Front propagation into unstable states for periodic monotone reaction-diffusion systems
Liangliang Deng, Arnaud Ducrot, Quentin Griette
TL;DR
This work analyzes front propagation into unstable states for multi-component, spatially periodic cooperative reaction–diffusion systems in arbitrary dimensions. By combining principal eigenvalue analysis of the linearized operator with a direction-dependent coordinate framework and a constructive fixed-point approach, it establishes speeds obeying $c \ge c^*(e)$, linear determinacy under sublinear nonlinearities, and monotonicity of waves under subhomogeneity; it also provides a rigorous existence theory for pulsating waves in all directions via rational-direction reduction and cylinder-based fixed-point arguments, plus a nonexistence regime when the trivial state is linearly stable and the nonlinearity is strictly sublinear. The results extend front-propagation theory to multi-component monotone systems in periodic media and offer a robust, direction-aware construction mechanism with hair-trigger persistence underpinning the asymptotic behavior.

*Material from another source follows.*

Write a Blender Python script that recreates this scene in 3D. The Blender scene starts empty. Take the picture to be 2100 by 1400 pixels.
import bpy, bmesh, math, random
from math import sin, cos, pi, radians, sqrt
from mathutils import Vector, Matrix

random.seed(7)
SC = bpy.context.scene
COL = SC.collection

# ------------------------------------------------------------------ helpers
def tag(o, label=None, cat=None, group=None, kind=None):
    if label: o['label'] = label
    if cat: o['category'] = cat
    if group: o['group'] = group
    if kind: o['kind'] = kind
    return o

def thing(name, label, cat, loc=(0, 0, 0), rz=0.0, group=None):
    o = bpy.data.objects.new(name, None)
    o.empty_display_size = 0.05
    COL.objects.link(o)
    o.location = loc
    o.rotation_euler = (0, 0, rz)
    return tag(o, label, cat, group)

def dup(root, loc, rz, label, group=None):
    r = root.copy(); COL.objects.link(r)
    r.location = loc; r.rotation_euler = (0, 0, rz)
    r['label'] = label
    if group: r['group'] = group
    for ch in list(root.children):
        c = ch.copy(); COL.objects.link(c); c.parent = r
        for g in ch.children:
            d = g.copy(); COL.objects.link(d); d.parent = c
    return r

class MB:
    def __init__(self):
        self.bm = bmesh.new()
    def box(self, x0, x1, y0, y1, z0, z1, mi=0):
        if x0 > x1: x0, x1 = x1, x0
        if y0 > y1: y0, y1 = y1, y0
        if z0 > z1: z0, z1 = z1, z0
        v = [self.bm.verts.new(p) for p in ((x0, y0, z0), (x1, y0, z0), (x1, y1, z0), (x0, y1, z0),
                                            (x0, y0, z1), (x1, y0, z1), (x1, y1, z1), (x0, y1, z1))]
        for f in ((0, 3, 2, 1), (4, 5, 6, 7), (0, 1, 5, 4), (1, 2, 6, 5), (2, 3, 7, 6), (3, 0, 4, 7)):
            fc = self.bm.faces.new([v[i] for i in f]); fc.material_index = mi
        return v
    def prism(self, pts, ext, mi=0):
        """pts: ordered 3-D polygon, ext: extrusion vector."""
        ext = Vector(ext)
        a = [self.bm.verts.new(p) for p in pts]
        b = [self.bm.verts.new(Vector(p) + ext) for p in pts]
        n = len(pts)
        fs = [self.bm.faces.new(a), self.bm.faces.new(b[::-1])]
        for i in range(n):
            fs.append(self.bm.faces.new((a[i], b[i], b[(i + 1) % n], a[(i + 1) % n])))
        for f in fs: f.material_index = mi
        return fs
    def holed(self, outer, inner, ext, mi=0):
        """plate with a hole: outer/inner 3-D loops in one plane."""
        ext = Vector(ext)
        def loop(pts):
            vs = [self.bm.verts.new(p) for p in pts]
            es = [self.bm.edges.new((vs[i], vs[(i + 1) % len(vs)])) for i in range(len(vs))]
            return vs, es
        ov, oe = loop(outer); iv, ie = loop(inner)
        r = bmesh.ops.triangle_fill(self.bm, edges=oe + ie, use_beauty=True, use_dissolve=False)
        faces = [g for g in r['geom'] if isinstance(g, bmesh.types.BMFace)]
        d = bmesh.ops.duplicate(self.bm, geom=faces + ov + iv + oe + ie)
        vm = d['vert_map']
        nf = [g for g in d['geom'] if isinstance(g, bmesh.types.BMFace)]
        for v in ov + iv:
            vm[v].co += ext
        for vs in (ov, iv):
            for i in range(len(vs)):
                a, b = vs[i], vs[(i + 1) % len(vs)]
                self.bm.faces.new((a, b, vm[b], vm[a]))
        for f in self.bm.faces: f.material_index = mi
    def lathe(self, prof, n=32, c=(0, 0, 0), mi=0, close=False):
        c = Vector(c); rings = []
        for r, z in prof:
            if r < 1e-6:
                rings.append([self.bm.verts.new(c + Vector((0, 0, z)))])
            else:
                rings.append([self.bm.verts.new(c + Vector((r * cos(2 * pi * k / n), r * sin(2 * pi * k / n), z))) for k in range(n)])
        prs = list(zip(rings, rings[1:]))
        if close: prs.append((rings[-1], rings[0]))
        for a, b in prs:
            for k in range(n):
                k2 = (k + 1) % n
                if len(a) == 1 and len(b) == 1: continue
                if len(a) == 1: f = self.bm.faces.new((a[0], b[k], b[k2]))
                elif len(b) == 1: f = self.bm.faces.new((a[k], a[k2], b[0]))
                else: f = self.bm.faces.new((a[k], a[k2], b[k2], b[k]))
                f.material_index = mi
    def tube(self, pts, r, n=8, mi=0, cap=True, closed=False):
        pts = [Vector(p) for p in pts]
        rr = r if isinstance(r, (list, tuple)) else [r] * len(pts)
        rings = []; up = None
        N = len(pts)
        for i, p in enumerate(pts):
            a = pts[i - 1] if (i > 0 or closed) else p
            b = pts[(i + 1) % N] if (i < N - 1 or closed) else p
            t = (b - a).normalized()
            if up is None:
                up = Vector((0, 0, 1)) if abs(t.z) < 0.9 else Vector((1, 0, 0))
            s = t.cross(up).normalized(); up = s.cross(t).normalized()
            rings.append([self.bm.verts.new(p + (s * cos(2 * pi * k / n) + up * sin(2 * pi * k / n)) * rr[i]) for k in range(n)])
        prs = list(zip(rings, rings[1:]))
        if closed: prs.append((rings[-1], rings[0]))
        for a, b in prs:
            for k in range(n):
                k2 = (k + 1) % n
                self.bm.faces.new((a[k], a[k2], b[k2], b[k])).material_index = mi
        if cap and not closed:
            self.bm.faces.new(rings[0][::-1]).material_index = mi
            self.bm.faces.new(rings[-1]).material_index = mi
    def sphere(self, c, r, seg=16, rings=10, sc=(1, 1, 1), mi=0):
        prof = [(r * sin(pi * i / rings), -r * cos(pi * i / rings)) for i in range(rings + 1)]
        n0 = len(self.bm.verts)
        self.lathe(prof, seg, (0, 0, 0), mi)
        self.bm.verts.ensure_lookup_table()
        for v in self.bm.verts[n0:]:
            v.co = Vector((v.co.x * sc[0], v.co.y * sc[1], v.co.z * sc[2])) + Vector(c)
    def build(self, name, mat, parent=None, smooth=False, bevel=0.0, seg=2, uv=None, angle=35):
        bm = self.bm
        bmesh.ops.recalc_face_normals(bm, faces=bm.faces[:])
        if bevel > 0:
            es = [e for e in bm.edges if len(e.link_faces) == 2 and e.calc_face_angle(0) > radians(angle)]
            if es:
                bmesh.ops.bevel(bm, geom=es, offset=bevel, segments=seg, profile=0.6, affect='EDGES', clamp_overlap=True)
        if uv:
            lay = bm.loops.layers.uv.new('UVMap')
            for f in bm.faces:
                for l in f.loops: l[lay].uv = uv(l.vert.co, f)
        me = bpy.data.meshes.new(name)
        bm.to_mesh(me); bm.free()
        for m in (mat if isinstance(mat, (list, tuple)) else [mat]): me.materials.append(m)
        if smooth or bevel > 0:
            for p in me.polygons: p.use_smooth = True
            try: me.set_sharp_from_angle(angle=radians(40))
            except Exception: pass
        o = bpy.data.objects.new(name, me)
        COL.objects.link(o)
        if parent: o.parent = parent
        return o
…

Overall, the paper clarifies how linearization around the unstable state and nonlinear structure govern the existence and speed of pulsating fronts in higher dimensions.
Abstract
In this paper we study the invasion fronts of spatially periodic monotone reaction-diffusion systems in a multi-dimensional setting. We study the pulsating traveling waves that connect the trivial equilibrium, for which all components of the state variable are identically equal to zero, to a uniformly persistent stationary state, for which all components are uniformly positive. When the trivial equilibrium is linearly unstable, we show that all pulsating traveling waves have a speed that is greater than the speed of the linearized system at the equilibrium, in any given direction. If moreover the nonlinearity is sublinear, then we can construct a pulsating traveling wave that travels at any super-linear speed in any given direction (i.e. the minimal speed is linearly determined). We also show that pulsating traveling waves are monotonic in time as soon as the nonlinearity is sub-homogeneous. Beyond these general qualitative properties, the main focus of the paper is to derive sufficient conditions for the existence and nonexistence of pulsating waves propagating in any given direction. Our proof of the existence part relies upon a new level of understanding of the multi-dimensional pulsating waves observed from a direction-dependent coordinate system.